Real leading-edge nuclear power plants are another matter.  On the same day that wind enthusiasts announced that they had beaten nuclear on price, a consortium led by British engineering company Rolls Royce announced that they would be building a new generation of Small Modular Reactors that are expected to generate electricity at for a similar (£60 per Mw/h) price to the new wind contracts.  The UK government has also expressed interest in proof of concept projects to test liquid salt and liquid metal reactors that have the potential to re-use radioactive waste as fuel.  The additional efficiency and smaller volumes of waste has the potential to make these reactors even cheaper (assuming they can be scaled up from the laboratory).

Whatever your views on nuclear power, basing your claims solely on the inevitable high costs and long delays at EDF’s Hinkley Point C development (and its sister plants in Finland and Normandy) is fundamentally dishonest.  Whether Rolls Royce can deliver nuclear power for £60 per Mw/h is another question.  But less ambitious nuclear power plants can be built at a lower price than Hinkley Point C.  And there again, there is no guarantee that anyone can deliver wind power at £60 per Mw/h either.

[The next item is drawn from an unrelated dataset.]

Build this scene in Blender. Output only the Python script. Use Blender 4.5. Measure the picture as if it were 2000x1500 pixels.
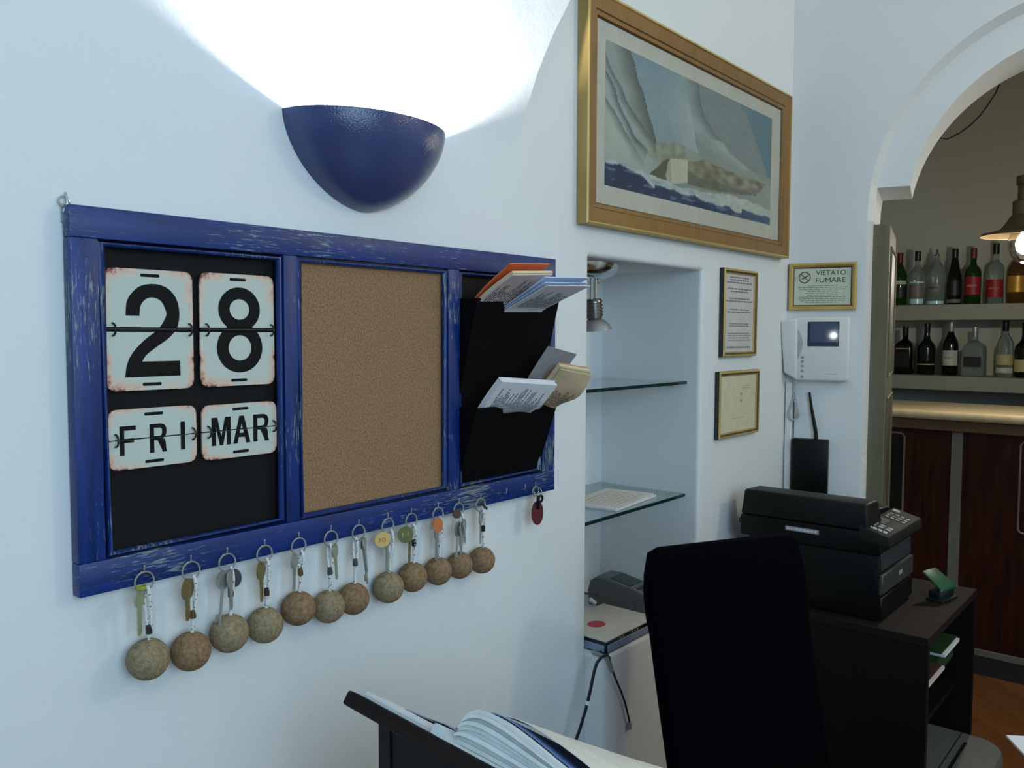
import bpy, bmesh, math, random
from mathutils import Vector, Matrix, noise

random.seed(7)
PI = math.pi
sc = bpy.context.scene
for o in list(bpy.data.objects):
    bpy.data.objects.remove(o)
COL = sc.collection

# ------------------------------------------------------------------ camera, world, lights, exposure
cd = bpy.data.cameras.new('camera')
cam = bpy.data.objects.new('camera', cd)
COL.objects.link(cam)
cd.sensor_width = 36.0
cd.lens = 36.0 * 1648.0 / 2000.0
cd.clip_start = 0.02
_a, _p, _r = math.radians(40.12), math.radians(-3.43), math.radians(0.177)
_cp, _sp, _cr, _sr = math.cos(_p), math.sin(_p), math.cos(_r), math.sin(_r)


def _tw(v):
    x, y, z = v
    return Vector((x * math.sin(_a) + y * math.cos(_a), -x * math.cos(_a) + y * math.sin(_a), z))


_F = _tw((0, _cp, _sp))
_R = _tw((_cr, -_sr * _sp, _sr * _cp))
_U = _tw((-_sr, -_cr * _sp, _cr * _cp))
cam.matrix_world = Matrix(((_R.x, _U.x, -_F.x, 0.0), (_R.y, _U.y, -_F.y, -1.06), (_R.z, _U.z, -_F.z, 1.42), (0, 0, 0, 1)))
sc.camera = cam

sc.view_settings.view_transform = 'Standard'
sc.view_settings.look = 'None'
sc.view_settings.gamma = 1.0
sc.view_settings.use_curve_mapping = False
sc.view_settings.exposure = 0.0

w = bpy.data.worlds.new('world')
sc.world = w
w.use_nodes = True
bg = w.node_tree.nodes['Background']
bg.inputs[0].default_value = (0.50, 0.78, 1.0, 1)
bg.inputs[1].default_value = 0.3


def light(name, kind, loc, energy, color, size=0.1, rot=None, size_y=None, parent=None):
    l = bpy.data.lights.new(name, kind)
    l.energy = energy
    l.color = color
    if kind == 'AREA':
        l.size = size
        if size_y:
            l.shape = 'RECTANGLE'
            l.size_y = size_y
    else:
        l.shadow_soft_size = size
    o = bpy.data.objects.new(name, l)
    COL.objects.link(o)
    o.location = loc
    if rot:
        o.rotation_euler = rot
    return o


# area light for daylight from an unseen window, the reception's ceiling lamp, the sconce bulb, the bar pendant bulb
light('window_daylight', 'AREA', (-0.5, -3.1, 1.95), 56, (0.54, 0.80, 1.0), 2.2, (PI / 2, 0, 0), 1.4)
light('ceiling_lamp_light', 'POINT', (2.47, -2.15, 2.4), 25, (1.0, 0.90, 0.69), 0.12)
light('sconce_bulb_light', 'POINT', (0.8867, -0.042, 1.673), 42, (1.0, 0.98, 0.95), 0.019)
light('pendant_bulb_light', 'POINT', (3.722, -0.467, 1.676), 14, (1.0, 0.93, 0.78), 0.03)

light('sconce_glint_light', 'POINT', (0.20, -1.85, 1.0), 2.2, (0.75, 0.88, 1.0), 0.03)  # unseen point light added for the highlight on the sconce bowl
light('screen_glint_light', 'POINT', (-1.497, -0.716, 1.413), 1.2, (0.92, 0.97, 1.0), 0.018)  # unseen point light added for its reflection in the intercom screen


# ------------------------------------------------------------------ materials
def srgb(c):
    return tuple((x / 255 / 12.92) if x / 255 <= 0.04045 else ((x / 255 + 0.055) / 1.055) ** 2.4 for x in c)


class NT:
    def __init__(s, name):
        s.m = bpy.data.materials.new(name)
        s.m.use_nodes = True
        s.t = s.m.node_tree
        s.b = s.t.nodes['Principled BSDF']
        s.tc = s.t.nodes.new('ShaderNodeTexCoord')

    def n(s, typ, **kw):
        nd = s.t.nodes.new(typ)
        for k, v in kw.items():
            if hasattr(nd, k):
                setattr(nd, k, v)
            else:
                nd.inputs[k].default_value = v
        return nd

    def l(s, a, b):
        s.t.links.new(a, b)

    def noise(s, scale, detail=3, stretch=(1, 1, 1), coord='Object', rough=0.5):
        mp = s.n('ShaderNodeMapping')
        mp.inputs['Scale'].default_value = stretch
        s.l(s.tc.outputs[coord], mp.inputs[0])
        nz = s.n('ShaderNodeTexNoise')
        nz.inputs['Scale'].default_value = scale
        nz.inputs['Detail'].default_value = detail
        nz.inputs['Roughness'].default_value = rough
        s.l(mp.outputs[0], nz.inputs['Vector'])
        return nz.outputs['Fac']

    def ramp(s, fac, stops):
        r = s.n('ShaderNodeValToRGB')
        e = r.color_ramp.elements
        e[0].position, e[0].color = stops[0][0], (*stops[0][1], 1)
        e[1].position, e[1].color = stops[-1][0], (*stops[-1][1], 1)
        for p, c in stops[1:-1]:
            x = e.new(p)
            x.color = (*c, 1)
        s.l(fac, r.inputs[0])
        return r.outputs[0]

    def mix(s, fac, a, b):
        m = s.n('ShaderNodeMix', data_type='RGBA')
        for sock, v in ((m.inputs[0], fac), (m.inputs[6], a), (m.inputs[7], b)):
            if hasattr(v, 'is_output'):
                s.l(v, sock)
            elif isinstance(v, (int, float)):
                sock.default_value = v
            else:
                sock.default_value = (*v, 1)
        return m.outputs[2]

    def math(s, op, a, b=None):
        m = s.n('ShaderNodeMath', operation=op)
        for i, v in enumerate((a, b)):
            if v is None:
                continue
            if hasattr(v, 'is_output'):
                s.l(v, m.inputs[i])
            else:
                m.inputs[i].default_value = v
        return m.outputs[0]

    def bump(s, h, strength=0.2, dist=0.01):
        b = s.n('ShaderNodeBump')
        b.inputs['Strength'].default_value = strength
        b.inputs['Distance'].default_value = dist
        s.l(h, b.inputs['Height'])
        s.l(b.outputs[0], s.b.inputs['Normal'])

    def base(s, c):
        if hasattr(c, 'is_output'):
            s.l(c, s.b.inputs['Base Color'])
        else:
            s.b.inputs['Base Color'].default_value = (*c, 1)

    def set(s, **kw):
        for k, v in kw.items():
            s.b.inputs[k].default_value = v
        return s


MATS = {}


def plain(name, rgb, rough=0.5, metal=0.0, var=0.06, scale=40, bump=0.0, spec=None, **kw):
    """single colour with a little procedural variation and grain"""
    if name in MATS:
        return MATS[name]
    t = NT(name)
    c = srgb(rgb)
    f = t.noise(scale, 3)
    lo = tuple(x * (1 - var) for x in c)
    hi = tuple(min(1, x * (1 + var)) for x in c)
    t.base(t.ramp(f, [(0.3, lo), (0.7, hi)]))
    t.set(Roughness=rough, Metallic=metal)
    if spec is not None:
        t.b.inputs['Specular IOR Level'].default_value = spec
    if bump:
        t.bump(f, bump, 0.002)
    for k, v in kw.items():
        t.b.inputs[k.replace('_', ' ')].default_value = v
    MATS[name] = t.m
    return t.m


def wall_paint(name, rgb):
    t = NT(name)
    c = srgb(rgb)
    f1 = t.noise(3.0, 4)
    t.base(t.ramp(f1, [(0.3, tuple(x * 0.97 for x in c)), (0.7, c)]))
    f2 = t.noise(95, 4, rough=0.6)
    f3 = t.noise(9, 4)
    h = t.math('ADD', t.math('MULTIPLY', f2, 0.35), t.math('MULTIPLY', f3, 1.2))
    t.bump(h, 0.22, 0.006)
    t.set(Roughness=0.62)
    t.b.inputs['Specular IOR Level'].default_value = 0.3
    return t.m


M_WALL = wall_paint('white_wall_paint', (226, 229, 230))
M_WALL2 = wall_paint('bar_wall_paint', (196, 196, 182))


def distressed(name, stretch):
    """blue paint rubbed through to a yellowish undercoat along the grain"""
    t = NT(name)
    base = t.ramp(t.noise(16, 4, stretch), [(0.3, srgb((3, 34, 88))), (0.7, srgb((9, 48, 122)))])
    s1 = t.noise(60, 5, stretch, rough=0.7)
    s2 = t.noise(7, 3)
    f = t.math('MULTIPLY', s1, t.math('ADD', s2, 0.45))
    m = t.ramp(f, [(0.562, (0, 0, 0)), (0.63, (1, 1, 1))])
    sep = t.n('ShaderNodeSeparateColor')
    t.l(m, sep.inputs[0])
    wear = t.mix(t.noise(25, 2), srgb((150, 150, 80)), srgb((150, 175, 190)))
    t.base(t.mix(t.math('MULTIPLY', sep.outputs[0], 0.62), base, wear))
    t.bump(s1, 0.25, 0.001)
    t.set(Roughness=0.42)
    return t.m


M_BLUE_H = distressed('worn_blue_paint_along_rail', (0.55, 4, 6))
M_BLUE_V = distressed('worn_blue_paint_along_stile', (6, 4, 0.55))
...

This is the second sleight of hand in the story.  Dong Energy is less concerned with cost efficiency and more interested in market share.  This is the Amazon business model in which profits will arrive one day in the future, but for now, just make sure that you have an industry monopoly.  Dong is running high debts to finance its transition from fossil fuels to becoming (it hopes) the world’s largest offshore wind corporation.  There is nothing wrong with this in and of itself, but as Jonathan Ford in the Financial Times points out, there is a lot more to the story than meets the eye:

“When prices tumble for a product or service, there is generally an observable reason. It might be a cunning technological fix that dramatically boosts productivity, for instance, or the sudden slide in a key input cost. But nothing so obvious can convincingly explain why it is suddenly much cheaper to produce electricity from offshore wind turbines…

“Most studies do not yet point to projects breaking even at £57.50. According to a recent review by the UK’s Offshore Wind Programme Board, so-called levelised costs for new wind projects at the point of commitment (ie not yet built, but button decisively pressed) declined by 7 per cent annually from £142/MWh in 2010-11 to just £97 in 2015-16, driven by factors such as the use of larger turbines and better siting. But while these are impressive figures even they cannot explain a further £40 drop in such a short space of time.”

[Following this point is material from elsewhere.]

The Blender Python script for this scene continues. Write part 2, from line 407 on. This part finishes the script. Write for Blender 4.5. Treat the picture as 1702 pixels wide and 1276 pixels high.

The media narrative of wind energy cheaper than nuclear is simply wrong.  Dong Energy is gambling that as fossil fuel subsidies collapse and electricity capacity is curtailed, there are long term profits to be made from anyone brave enough to create a near monopoly on wind power today.  As Ford points out:

“Just three giant wind farms have taken all the capacity in the current auction, which at 3.2GW is equivalent to 60 per cent of Britain’s current offshore fleet. That means the competition is in effect shut out.”

As Ford reminds us, the contracts themselves are not binding.  If Dong cannot supply wind energy for the promised £57.50, it can pay a relatively small penalty and walk away.  If, however, it can effectively shut out the competition, the question this has to raise is what happens when a country like the UK becomes dependent upon a monopoly, duopoly or global cartel of wind energy suppliers (similar to the big oil companies today) for its energy?  Only a fool would believe that an offshore wind monopoly is going to provide clean ‘energy too cheap to meter’.